The problem
Your task is to reproduce word for word the lines running from the line containing "by 1373 pixels." to the line containing "return P(px, py, Y), np.array([rx", inclusive. Nothing else belongs in the answer.

Source records

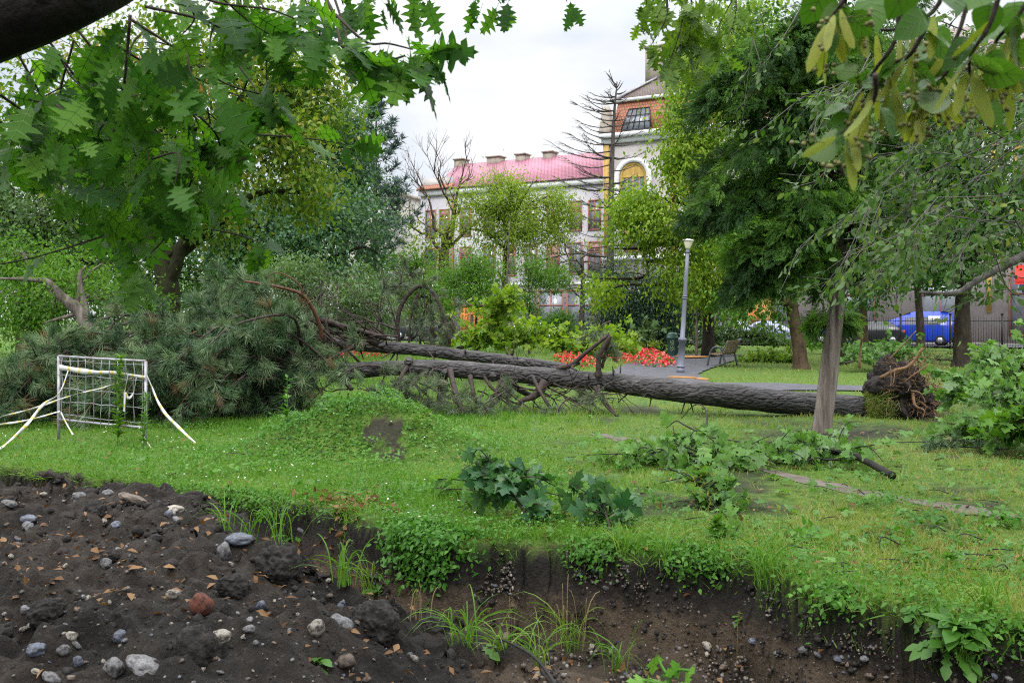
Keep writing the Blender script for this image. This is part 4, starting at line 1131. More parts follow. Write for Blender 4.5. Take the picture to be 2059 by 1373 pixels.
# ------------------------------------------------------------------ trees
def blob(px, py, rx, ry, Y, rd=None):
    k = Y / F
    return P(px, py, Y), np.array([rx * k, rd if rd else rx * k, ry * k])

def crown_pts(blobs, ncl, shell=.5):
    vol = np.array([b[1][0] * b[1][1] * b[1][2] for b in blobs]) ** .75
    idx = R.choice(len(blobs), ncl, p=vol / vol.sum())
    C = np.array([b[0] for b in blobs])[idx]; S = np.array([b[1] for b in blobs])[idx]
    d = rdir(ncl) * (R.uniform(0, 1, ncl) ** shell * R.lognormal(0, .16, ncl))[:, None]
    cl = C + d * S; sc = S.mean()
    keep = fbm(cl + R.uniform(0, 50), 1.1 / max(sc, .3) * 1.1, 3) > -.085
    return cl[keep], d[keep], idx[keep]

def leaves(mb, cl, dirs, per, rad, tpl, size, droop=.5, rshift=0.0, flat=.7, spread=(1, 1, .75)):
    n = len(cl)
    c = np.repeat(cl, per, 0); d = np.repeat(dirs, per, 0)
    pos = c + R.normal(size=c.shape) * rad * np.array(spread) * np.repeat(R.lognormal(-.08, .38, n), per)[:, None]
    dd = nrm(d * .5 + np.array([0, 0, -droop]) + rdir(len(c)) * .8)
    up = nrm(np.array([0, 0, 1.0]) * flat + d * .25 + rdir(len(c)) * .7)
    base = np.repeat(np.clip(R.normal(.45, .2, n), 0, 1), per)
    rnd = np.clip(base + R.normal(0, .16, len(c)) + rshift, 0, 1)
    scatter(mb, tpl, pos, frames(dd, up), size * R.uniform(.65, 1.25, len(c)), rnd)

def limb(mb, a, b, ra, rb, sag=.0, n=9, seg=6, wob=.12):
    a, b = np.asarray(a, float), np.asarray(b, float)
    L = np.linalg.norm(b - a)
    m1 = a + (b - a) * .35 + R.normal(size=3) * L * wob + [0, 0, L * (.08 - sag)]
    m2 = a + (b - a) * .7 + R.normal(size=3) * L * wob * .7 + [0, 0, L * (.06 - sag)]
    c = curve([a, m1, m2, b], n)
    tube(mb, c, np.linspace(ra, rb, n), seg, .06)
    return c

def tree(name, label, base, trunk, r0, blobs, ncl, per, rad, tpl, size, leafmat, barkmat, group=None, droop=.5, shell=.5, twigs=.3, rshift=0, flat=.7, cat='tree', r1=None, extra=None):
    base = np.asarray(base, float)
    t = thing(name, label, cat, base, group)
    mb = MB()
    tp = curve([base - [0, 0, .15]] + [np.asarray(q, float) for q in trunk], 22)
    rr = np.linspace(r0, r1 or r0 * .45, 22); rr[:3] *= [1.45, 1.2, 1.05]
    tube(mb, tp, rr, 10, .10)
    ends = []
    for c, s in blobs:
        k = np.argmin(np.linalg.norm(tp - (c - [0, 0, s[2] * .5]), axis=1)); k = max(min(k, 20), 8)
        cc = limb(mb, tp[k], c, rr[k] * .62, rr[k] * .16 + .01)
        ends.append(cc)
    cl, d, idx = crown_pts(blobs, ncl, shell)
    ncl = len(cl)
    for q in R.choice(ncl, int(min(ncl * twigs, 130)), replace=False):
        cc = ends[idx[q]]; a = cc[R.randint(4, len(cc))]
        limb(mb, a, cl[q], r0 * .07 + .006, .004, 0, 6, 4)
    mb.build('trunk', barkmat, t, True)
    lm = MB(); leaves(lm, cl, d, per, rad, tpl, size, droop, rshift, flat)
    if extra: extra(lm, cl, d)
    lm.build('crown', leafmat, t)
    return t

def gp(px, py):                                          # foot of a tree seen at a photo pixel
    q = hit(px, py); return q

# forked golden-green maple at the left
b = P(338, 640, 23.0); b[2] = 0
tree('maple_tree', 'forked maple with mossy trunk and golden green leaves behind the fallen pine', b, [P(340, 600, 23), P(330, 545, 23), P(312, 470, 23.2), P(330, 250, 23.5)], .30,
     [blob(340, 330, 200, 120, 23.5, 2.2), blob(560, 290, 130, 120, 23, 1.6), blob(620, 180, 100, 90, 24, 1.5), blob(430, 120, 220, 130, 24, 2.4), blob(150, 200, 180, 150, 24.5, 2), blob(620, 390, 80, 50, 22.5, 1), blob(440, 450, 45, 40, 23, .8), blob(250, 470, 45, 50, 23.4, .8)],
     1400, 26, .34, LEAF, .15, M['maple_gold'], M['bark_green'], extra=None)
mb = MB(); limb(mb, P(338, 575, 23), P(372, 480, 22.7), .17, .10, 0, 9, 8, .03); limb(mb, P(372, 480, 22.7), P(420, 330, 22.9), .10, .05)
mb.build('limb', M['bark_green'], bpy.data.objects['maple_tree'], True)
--
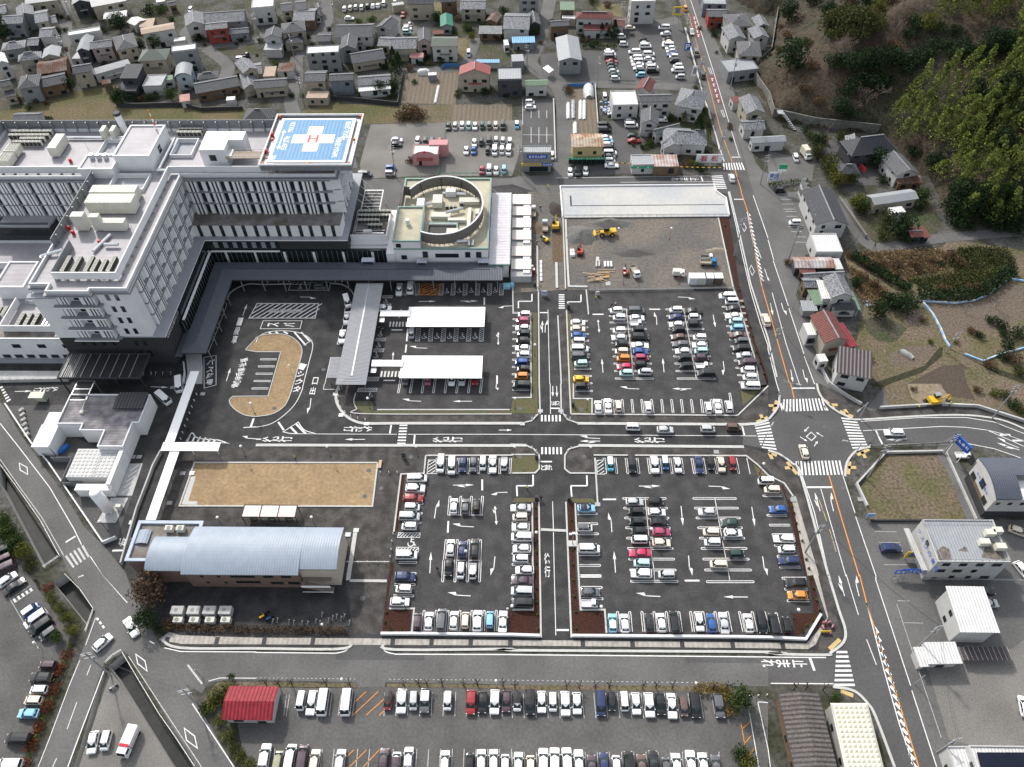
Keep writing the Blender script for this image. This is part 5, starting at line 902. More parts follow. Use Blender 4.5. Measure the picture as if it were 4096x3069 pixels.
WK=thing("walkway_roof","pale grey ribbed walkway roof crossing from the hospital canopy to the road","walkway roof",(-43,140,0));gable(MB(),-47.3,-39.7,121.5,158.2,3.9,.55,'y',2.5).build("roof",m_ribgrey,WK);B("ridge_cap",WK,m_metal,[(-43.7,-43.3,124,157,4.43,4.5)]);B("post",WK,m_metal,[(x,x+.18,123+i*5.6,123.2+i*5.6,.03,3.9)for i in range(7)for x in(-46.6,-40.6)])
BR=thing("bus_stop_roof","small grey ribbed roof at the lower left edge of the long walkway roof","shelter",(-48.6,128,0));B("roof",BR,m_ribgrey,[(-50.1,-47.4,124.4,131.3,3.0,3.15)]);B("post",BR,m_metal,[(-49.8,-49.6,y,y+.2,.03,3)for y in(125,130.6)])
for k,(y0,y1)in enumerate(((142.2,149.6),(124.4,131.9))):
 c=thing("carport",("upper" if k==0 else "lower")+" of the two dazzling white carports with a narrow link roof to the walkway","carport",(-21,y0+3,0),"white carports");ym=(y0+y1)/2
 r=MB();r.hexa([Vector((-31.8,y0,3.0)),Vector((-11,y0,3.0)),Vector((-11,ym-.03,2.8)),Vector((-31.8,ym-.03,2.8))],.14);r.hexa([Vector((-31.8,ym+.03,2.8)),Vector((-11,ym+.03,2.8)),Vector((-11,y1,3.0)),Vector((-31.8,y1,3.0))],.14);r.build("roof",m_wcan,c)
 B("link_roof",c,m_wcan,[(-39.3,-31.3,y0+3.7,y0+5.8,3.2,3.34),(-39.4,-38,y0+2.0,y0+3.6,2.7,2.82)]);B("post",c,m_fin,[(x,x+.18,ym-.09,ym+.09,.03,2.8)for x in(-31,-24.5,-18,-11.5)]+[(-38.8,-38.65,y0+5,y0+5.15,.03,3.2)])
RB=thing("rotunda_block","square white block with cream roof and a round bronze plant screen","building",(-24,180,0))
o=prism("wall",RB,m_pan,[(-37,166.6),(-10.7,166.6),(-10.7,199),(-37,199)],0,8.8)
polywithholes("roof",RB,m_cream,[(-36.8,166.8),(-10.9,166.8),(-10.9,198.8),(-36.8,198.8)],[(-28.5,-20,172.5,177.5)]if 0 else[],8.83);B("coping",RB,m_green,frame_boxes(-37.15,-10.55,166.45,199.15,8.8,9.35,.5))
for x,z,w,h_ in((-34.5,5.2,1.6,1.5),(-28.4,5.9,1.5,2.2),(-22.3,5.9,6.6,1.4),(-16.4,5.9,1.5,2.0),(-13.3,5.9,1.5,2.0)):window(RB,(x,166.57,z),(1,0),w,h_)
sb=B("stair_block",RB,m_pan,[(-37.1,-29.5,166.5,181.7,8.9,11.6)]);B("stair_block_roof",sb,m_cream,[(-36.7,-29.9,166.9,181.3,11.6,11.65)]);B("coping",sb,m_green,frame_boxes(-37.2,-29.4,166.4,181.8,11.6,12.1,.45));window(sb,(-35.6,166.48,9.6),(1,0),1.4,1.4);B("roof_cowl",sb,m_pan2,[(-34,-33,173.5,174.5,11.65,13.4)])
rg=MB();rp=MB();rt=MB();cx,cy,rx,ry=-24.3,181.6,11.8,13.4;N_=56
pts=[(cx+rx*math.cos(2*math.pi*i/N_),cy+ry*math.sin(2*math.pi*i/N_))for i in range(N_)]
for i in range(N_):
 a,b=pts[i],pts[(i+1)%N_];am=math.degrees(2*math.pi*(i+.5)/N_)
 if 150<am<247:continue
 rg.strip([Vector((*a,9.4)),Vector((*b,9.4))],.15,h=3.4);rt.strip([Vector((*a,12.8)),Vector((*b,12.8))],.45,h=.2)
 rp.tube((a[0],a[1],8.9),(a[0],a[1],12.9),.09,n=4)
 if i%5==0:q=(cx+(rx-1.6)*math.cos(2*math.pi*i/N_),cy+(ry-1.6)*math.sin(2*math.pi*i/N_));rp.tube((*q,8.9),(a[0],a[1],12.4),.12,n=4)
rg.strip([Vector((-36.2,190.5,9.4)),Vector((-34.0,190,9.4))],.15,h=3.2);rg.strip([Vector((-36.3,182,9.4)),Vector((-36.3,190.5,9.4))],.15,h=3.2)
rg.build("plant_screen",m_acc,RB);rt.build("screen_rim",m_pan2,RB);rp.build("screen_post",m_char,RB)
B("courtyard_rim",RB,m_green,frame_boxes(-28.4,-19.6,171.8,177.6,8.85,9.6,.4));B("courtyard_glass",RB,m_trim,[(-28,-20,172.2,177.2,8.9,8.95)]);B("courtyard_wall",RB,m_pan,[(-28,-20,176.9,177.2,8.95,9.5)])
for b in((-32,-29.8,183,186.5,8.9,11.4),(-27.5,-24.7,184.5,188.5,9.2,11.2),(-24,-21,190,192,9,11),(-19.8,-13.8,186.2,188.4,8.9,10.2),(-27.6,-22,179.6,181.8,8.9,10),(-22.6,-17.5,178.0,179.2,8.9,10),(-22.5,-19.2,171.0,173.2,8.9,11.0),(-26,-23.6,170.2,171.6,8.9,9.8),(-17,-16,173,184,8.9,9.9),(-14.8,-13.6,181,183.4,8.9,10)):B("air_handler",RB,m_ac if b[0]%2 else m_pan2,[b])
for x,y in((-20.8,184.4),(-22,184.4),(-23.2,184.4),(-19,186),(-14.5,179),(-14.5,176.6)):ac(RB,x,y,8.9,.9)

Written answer
Keep writing the Blender script for this image. This is part 4, starting at line 1131. More parts follow. Write for Blender 4.5. Take the picture to be 2059 by 1373 pixels.
# ------------------------------------------------------------------ trees
def blob(px, py, rx, ry, Y, rd=None):
    k = Y / F
    return P(px, py, Y), np.array([rx * k, rd if rd else rx * k, ry * k])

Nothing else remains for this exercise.